What you are asked to do: Locate each line below that includes "parts" and reproduce it.

↓

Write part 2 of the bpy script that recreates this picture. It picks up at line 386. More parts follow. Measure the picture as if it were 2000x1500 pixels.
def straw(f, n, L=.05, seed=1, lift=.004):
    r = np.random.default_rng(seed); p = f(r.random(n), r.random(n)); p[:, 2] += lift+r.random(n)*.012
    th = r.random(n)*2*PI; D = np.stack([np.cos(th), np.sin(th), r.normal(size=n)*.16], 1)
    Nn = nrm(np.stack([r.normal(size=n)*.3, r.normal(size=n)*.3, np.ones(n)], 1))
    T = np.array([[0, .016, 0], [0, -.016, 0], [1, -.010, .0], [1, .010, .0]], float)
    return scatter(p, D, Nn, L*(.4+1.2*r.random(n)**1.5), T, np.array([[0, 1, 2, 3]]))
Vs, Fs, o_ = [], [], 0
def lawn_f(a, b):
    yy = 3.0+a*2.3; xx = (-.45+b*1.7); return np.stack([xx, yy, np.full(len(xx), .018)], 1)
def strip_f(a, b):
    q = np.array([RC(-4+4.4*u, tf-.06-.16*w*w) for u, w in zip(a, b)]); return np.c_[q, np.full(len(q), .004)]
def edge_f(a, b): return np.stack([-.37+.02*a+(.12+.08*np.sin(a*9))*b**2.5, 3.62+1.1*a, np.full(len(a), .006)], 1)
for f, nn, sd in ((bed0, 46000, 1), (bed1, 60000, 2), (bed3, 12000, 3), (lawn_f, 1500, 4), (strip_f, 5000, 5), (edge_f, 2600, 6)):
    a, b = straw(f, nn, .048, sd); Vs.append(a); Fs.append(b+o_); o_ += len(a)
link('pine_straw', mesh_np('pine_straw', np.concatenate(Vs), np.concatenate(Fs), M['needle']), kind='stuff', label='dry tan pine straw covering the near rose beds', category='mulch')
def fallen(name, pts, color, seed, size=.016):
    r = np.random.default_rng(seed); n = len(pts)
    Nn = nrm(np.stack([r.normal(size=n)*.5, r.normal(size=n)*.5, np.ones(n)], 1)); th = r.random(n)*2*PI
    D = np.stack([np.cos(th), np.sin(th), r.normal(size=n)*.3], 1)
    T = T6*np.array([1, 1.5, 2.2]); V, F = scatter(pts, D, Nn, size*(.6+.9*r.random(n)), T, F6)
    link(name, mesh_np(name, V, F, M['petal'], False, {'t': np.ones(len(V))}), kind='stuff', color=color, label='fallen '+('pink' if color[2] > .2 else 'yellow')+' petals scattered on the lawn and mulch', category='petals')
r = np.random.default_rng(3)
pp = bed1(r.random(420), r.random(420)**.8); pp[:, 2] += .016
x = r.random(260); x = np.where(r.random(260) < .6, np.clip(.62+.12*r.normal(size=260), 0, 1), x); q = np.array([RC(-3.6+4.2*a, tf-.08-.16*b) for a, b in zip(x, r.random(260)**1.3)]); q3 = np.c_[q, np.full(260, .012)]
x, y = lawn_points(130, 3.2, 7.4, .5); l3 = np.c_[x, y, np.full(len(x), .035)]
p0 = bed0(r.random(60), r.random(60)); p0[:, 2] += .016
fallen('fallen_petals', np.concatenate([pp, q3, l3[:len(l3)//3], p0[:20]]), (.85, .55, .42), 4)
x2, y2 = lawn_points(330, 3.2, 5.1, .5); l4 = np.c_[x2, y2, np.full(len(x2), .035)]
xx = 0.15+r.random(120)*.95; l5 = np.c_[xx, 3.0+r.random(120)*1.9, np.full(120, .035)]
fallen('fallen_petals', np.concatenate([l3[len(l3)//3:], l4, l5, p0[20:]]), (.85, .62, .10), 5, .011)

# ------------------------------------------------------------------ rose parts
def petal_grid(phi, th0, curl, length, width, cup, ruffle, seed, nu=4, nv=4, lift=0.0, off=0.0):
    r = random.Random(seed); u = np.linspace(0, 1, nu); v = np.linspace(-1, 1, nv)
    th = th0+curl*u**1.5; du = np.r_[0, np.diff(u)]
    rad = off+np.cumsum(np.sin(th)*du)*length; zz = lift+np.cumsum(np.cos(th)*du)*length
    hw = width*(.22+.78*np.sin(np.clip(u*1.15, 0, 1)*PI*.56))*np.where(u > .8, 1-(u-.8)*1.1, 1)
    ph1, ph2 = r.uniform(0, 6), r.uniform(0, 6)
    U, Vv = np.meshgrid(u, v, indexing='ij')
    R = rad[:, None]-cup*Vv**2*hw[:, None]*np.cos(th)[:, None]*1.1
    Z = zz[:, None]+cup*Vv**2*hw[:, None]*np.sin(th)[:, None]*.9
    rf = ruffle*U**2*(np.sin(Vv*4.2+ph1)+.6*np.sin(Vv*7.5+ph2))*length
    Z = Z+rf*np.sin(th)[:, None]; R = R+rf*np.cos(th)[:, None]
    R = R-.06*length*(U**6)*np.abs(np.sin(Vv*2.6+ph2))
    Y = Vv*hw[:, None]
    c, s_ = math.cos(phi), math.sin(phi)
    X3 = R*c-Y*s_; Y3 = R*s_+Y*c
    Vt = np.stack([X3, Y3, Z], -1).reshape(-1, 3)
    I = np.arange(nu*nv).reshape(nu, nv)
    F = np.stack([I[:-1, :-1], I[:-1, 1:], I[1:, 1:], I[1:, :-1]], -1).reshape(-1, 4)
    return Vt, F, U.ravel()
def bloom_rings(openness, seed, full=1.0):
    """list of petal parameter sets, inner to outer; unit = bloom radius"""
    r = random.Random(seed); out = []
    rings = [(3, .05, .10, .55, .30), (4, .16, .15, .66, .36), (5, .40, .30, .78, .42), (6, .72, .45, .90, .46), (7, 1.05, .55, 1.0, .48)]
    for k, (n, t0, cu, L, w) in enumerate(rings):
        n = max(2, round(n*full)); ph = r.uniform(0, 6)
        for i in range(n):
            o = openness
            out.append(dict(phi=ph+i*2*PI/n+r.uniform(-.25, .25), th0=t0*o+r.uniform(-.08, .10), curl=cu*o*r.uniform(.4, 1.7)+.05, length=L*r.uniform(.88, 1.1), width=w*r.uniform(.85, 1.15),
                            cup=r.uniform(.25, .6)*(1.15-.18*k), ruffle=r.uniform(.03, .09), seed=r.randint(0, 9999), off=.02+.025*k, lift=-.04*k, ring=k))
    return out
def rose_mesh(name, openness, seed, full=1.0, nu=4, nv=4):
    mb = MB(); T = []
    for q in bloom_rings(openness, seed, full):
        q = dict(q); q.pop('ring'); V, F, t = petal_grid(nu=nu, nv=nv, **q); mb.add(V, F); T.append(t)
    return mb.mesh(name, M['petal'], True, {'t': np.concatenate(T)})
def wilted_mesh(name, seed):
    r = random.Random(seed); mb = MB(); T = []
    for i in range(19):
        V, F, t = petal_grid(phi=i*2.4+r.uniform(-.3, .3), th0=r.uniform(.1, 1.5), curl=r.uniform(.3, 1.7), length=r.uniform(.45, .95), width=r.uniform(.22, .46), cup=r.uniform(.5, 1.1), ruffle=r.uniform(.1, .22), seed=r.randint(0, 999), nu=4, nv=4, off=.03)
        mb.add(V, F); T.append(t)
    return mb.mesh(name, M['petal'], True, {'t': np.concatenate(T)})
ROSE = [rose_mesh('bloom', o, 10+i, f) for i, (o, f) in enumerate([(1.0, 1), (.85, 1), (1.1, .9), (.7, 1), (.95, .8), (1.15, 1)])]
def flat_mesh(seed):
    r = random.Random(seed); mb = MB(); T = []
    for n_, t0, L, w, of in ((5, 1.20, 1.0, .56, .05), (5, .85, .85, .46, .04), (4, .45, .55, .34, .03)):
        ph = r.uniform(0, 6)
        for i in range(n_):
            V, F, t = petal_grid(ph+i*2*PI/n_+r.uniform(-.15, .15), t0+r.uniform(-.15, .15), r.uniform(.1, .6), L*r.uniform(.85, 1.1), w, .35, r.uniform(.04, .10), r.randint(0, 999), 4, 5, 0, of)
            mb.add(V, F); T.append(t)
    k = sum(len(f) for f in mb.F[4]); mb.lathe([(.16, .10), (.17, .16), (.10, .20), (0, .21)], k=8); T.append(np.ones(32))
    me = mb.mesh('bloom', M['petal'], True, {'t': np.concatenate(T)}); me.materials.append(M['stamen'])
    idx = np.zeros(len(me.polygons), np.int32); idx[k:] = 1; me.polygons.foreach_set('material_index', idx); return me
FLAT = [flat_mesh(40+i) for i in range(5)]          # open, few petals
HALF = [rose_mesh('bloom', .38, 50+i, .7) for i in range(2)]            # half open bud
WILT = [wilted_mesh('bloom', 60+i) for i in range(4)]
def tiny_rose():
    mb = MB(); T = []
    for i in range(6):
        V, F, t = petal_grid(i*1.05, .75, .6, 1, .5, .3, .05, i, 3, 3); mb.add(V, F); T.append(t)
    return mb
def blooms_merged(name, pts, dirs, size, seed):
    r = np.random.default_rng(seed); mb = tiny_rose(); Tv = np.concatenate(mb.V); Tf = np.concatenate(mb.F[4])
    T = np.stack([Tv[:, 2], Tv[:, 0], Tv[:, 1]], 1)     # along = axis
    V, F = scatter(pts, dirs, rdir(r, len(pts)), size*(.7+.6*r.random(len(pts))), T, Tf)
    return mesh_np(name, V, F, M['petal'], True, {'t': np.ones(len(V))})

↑

Worked answer:
Write part 2 of the bpy script that recreates this picture. It picks up at line 386. More parts follow. Measure the picture as if it were 2000x1500 pixels.
# ------------------------------------------------------------------ rose parts